7/22/18 Your First Birthday in Heaven

July 22nd, 2018

My sweet Aubrey,

Your second birthday came and went. It was your first in heaven. I hope you had the best day ever. Mommy misses you terribly. I can only imagine what you would be like today. Would you be able to tolerate more feedings in your stomach? Would you be holding you head up all by yourself? I bet you would be able to sign a few things to us to tell us what you need. Mommy tries so hard to celebrate you every single day. This first year we collected 190 blankets, in your honor to donate to the Ronald McDonald House. It makes my heart so happy that there are so many people out there with such giving hearts, that want to help me honor your beautiful spirit. On the day of your birthday we gathered as a family and had dinner at our house. We each lit a candle for you and let them burn until they went out. Beautiful, I hope I am making you proud.
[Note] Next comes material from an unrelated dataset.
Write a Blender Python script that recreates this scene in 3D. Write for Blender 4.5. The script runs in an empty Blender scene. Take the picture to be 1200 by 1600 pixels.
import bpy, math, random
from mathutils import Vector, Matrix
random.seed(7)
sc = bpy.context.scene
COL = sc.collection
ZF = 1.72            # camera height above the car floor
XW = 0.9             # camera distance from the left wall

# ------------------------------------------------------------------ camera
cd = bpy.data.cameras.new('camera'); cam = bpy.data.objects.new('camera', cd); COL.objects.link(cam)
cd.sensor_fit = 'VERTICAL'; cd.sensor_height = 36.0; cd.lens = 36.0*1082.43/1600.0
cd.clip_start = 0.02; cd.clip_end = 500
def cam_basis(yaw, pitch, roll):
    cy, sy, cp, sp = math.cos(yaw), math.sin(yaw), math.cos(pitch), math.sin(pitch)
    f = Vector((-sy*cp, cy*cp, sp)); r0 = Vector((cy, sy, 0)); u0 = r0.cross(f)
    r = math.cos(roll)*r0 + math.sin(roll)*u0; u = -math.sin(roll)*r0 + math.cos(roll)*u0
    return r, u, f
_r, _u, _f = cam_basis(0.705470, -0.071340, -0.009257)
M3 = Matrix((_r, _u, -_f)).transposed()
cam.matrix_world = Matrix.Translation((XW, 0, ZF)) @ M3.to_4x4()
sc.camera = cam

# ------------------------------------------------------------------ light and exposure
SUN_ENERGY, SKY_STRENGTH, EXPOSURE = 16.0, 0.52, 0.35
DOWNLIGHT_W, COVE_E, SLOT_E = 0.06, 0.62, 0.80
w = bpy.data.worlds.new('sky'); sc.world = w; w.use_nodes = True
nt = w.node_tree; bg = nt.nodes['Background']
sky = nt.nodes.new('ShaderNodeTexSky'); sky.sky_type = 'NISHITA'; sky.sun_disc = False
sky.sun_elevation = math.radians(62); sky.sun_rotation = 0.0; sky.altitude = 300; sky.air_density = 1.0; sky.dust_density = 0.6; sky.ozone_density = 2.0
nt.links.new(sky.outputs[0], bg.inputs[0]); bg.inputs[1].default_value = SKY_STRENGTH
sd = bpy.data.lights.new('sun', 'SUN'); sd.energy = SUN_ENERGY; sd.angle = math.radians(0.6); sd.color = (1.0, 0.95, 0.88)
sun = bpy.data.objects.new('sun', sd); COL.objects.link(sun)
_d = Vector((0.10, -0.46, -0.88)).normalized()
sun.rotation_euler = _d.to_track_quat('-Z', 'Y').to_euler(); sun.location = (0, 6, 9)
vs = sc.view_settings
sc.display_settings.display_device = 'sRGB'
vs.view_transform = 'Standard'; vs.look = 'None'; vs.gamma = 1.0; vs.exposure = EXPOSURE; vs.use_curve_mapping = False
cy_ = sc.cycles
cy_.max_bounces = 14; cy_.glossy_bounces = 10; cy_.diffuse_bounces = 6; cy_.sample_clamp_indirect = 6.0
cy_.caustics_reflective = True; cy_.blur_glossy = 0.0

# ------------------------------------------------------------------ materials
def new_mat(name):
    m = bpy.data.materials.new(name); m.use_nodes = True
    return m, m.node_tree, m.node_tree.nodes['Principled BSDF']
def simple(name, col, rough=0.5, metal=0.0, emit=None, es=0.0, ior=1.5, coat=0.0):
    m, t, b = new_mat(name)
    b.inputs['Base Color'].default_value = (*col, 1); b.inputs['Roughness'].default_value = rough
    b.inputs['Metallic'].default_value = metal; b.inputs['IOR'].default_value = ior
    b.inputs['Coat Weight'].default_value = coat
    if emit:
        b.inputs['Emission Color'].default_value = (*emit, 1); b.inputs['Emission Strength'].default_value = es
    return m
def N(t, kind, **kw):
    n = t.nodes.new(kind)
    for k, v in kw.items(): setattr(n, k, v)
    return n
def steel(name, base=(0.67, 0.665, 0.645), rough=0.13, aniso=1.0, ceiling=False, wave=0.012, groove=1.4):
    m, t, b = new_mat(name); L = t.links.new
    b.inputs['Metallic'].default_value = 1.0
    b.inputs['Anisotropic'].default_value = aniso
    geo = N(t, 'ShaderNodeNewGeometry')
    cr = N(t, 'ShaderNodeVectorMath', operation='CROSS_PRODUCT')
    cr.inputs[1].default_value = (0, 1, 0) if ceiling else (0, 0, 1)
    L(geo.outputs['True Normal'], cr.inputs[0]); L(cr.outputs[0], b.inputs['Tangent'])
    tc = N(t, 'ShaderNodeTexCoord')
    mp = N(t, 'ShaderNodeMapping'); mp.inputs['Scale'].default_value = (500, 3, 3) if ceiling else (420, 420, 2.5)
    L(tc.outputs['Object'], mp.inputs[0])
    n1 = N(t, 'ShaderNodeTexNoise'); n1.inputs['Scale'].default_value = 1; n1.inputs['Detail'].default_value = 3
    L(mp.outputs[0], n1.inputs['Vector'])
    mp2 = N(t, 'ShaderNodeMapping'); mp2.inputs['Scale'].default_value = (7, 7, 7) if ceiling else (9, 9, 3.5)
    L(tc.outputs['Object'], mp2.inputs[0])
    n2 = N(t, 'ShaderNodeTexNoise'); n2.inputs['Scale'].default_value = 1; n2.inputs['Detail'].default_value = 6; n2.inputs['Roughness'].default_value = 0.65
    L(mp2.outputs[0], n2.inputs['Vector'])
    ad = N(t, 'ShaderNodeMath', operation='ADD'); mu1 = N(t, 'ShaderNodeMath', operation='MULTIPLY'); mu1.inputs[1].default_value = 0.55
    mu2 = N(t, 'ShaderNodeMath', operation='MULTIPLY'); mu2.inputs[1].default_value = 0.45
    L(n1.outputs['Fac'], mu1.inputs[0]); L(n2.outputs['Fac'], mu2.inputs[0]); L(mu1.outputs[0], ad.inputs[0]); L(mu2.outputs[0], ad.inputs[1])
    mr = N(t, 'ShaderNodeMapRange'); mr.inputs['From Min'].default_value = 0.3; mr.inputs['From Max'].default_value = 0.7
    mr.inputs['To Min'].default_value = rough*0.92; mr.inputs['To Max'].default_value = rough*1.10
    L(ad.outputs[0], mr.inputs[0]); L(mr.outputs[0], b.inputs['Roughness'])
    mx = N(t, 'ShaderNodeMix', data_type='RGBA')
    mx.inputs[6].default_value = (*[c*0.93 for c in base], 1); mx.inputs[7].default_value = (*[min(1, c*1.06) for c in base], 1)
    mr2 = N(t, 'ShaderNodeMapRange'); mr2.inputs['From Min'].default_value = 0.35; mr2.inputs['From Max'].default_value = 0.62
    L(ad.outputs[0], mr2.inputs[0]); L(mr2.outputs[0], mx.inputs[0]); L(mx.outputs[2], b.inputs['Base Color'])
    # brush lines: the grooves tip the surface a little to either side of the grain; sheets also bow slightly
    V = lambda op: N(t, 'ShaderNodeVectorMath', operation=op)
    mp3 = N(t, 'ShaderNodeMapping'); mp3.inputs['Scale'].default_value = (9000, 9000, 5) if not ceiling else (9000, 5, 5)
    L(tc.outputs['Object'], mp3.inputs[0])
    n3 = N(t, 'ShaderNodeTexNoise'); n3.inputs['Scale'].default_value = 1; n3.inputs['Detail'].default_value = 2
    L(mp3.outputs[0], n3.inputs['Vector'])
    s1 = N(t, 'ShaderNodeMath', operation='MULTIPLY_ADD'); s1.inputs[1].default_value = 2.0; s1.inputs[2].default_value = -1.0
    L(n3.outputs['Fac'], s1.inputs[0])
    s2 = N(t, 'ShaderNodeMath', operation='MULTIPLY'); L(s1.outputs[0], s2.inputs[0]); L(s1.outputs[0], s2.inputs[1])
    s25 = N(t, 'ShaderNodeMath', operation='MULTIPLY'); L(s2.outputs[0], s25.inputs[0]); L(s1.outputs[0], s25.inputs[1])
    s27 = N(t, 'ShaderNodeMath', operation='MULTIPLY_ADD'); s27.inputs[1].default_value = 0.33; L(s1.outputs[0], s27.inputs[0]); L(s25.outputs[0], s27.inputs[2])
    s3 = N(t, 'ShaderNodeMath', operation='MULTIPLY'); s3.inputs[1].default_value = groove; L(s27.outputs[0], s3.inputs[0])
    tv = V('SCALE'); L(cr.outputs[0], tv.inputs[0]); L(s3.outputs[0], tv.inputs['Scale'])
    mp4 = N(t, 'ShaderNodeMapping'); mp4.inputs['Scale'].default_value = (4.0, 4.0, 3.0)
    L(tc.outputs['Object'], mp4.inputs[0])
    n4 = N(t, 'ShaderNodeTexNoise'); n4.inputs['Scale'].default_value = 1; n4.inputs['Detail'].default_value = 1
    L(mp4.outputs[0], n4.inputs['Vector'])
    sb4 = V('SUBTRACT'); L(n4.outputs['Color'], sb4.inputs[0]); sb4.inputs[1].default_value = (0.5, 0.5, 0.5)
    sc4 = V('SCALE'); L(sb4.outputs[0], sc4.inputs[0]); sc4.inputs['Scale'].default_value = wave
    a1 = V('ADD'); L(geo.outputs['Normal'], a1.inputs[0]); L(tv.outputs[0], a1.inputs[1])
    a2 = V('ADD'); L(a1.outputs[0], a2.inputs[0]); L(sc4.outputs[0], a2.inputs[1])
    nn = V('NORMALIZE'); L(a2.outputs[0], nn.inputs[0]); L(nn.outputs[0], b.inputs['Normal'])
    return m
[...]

I wish I could see your sweet smile that lit up the room. I miss you so so much. As the days pass oh so slow but so fast. I long to kiss those cheeks. I wish I could sing and dance with you in the mornings like we always did. I wish I could peek into your room and see that beautiful smile beaming back at me. I miss my goofy girl. I wonder what shenanigans you and your daddy would be up to.

This month that lingers between your birthday and your heaven day is the hardest yet. I didn’t expect it to be so hard. I expected your birthday to be hard and yet it wasn’t as bad. But this month leading up to your heaven day is excruciating. I know what is coming next. That day one year ago that I kissed you goodbye for the last time. I can’t believe you have been gone for almost one entire year. Where did that year go? I don’t even remember. I live life one day at a time, learning how to survive without you physically here. I never thought that I would miss sleeping on the floor, feeding pumps or suction catheters. Some days I don’t think I can get out of bed, but I do because I know you are still watching. Its early mornings like today that I wake up in the middle of the night remembering those nights that this was my time to get up to relieve whoever was up watching you. The pit in my stomach is growing, knowing that dreadful day is coming, that day the Lord called you home. I am trying to stay busy, but it’s so hard to want to do anything. Usually I can keep my mind occupied but this month has seemed extra hard.

Aubrey, I know you are with me all the time. Thank you for the little reminders that you are there. I love you so much. I pray that I can stay strong and keep honoring you. I pray that I am making you proud. As the tears stream down my face, know that they are tears of love, each one is me missing you every second of every day. I will continue on doing what I am doing in this world, it seems to be alright. I am slowly learning how to live with the hole in my heart, learning what I need to do in order to survive. I can’t wait to see you again one day, until then I will do my best to love and honor you every single day. I love you Beautiful!!